A quoi bon construire des datacenters de pointe, si c’est pour reproduire des inégalités ?

 

Ces investissements doivent être rapides, massifs et bien encadrés. Ils sont le seul moyen d’éviter que l’IA se développe en creusant un écart entre quelques spécialistes en hypercroissance et une majorité de citoyens qui ne verrait pas la couleur de ces changements. Le Sommet pour l’Action sur l’IA a montré une volonté sincère d’orienter l’intelligence artificielle vers le bien commun. Pourtant, malgré des principes fondateurs et un enthousiasme réel, force est de constater que les actes ne suivent pas toujours.  

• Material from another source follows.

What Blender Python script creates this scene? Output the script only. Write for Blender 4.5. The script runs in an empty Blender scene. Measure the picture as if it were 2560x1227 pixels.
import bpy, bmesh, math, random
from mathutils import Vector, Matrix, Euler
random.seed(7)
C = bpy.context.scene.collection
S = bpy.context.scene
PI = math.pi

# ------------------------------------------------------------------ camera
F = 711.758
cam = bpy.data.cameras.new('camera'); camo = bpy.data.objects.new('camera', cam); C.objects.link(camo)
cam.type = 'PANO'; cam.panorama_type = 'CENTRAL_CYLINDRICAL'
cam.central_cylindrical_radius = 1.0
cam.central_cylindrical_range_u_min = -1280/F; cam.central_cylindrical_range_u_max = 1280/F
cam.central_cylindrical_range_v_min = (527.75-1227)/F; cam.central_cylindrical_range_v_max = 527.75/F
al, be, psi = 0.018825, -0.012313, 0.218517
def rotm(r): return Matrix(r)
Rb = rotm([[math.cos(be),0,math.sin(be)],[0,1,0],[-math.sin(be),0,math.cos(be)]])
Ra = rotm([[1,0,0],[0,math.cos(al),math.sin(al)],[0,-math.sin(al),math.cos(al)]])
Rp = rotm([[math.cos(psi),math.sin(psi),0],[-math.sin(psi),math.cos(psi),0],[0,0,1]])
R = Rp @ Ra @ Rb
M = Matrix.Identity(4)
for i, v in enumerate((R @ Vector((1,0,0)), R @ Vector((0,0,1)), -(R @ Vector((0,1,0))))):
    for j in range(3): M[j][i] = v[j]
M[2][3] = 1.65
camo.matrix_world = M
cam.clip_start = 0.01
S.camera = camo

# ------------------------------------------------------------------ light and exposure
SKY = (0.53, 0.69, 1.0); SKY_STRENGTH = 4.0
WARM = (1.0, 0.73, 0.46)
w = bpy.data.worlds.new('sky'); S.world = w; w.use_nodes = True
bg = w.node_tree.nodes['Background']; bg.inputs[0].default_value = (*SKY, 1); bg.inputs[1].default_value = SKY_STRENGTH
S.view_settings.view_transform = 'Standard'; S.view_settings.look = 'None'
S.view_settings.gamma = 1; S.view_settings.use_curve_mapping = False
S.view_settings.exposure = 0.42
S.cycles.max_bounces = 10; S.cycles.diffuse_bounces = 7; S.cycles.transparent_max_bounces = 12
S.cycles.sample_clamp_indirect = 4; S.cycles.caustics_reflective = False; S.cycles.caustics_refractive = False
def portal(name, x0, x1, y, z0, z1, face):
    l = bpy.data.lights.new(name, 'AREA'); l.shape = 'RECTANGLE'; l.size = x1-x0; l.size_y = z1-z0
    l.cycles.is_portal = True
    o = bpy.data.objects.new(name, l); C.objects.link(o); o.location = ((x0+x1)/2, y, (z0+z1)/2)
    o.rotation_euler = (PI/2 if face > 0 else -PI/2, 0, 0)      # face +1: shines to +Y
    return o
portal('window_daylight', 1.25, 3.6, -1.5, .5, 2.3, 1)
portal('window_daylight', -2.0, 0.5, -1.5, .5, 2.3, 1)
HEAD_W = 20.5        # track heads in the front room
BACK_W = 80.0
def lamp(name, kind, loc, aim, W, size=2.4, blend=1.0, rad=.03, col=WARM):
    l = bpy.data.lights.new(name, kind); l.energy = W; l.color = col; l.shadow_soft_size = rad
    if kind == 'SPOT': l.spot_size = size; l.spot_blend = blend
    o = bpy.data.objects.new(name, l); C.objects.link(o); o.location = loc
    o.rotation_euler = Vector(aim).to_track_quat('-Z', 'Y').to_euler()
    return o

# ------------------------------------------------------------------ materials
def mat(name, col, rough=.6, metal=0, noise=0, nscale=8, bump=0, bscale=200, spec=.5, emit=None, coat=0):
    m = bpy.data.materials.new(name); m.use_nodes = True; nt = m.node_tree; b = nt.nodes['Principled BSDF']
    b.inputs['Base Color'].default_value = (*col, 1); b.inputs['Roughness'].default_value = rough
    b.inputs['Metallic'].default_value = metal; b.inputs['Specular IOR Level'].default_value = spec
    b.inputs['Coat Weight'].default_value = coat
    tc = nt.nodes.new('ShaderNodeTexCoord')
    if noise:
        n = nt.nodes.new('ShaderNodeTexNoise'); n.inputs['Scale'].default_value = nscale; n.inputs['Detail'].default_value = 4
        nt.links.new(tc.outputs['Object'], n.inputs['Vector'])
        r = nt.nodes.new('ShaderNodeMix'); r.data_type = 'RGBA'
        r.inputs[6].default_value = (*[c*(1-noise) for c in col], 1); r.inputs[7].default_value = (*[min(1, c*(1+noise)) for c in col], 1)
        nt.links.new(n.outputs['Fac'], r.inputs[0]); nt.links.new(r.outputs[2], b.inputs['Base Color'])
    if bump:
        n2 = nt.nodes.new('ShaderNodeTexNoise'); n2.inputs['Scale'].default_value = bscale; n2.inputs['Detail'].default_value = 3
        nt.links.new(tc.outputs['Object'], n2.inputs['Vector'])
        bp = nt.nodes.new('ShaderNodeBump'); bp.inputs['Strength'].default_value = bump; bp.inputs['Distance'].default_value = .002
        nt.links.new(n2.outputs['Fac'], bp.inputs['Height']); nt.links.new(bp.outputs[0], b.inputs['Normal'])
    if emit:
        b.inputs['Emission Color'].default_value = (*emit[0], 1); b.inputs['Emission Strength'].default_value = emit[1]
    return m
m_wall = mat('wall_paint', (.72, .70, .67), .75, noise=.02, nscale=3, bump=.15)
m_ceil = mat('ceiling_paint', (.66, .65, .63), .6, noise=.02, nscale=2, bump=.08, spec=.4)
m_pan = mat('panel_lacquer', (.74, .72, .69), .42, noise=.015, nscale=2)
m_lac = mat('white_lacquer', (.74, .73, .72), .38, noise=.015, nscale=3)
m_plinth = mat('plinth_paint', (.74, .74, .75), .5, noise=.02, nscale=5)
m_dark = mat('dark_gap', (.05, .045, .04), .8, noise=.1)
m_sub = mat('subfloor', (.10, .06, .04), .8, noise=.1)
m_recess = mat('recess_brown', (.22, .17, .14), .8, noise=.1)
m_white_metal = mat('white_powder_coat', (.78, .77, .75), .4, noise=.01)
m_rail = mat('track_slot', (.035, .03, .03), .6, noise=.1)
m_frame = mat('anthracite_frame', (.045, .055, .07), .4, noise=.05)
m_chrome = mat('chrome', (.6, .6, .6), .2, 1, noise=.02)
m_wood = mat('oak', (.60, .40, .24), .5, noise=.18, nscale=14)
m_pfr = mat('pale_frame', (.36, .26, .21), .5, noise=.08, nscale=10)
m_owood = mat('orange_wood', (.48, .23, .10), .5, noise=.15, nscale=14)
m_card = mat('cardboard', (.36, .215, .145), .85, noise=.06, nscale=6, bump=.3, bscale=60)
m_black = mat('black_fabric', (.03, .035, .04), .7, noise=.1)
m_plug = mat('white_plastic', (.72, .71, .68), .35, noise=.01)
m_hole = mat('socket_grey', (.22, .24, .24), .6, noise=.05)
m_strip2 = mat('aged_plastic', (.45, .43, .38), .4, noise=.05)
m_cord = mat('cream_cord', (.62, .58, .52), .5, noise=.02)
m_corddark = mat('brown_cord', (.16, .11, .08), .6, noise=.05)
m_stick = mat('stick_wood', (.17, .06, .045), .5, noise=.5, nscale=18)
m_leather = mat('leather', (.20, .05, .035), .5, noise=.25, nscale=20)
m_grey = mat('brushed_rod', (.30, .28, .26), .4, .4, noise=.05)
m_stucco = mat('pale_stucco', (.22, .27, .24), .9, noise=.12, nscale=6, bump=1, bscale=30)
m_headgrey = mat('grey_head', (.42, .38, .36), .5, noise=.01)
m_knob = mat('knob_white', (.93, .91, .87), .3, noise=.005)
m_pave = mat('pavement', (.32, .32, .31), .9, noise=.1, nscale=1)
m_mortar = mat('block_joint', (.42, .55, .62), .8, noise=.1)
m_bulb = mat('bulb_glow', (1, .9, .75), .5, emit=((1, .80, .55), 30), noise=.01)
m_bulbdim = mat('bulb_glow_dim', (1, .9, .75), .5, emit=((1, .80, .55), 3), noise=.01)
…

À quoi bon construire des datacenters de pointe si nous n’investissons pas équitablement dans la montée en compétence de la population ? La transformation numérique n’a de sens que si elle profite à tous et s’inscrit dans un cadre durable, éthique et inclusif. En tant que cofondateur de Simplon, je soutiens les initiatives visant à démocratiser l’IA et à la rendre responsable. Toutefois, l’acculturation, la formation et la diversité doivent devenir de réelles priorités budgétaires et politiques. Sans cela, les plus beaux discours resteront de simples déclarations d’intention, et l’IA, loin de tenir ses promesses, risque de reproduire des inégalités dont notre société se passerait bien.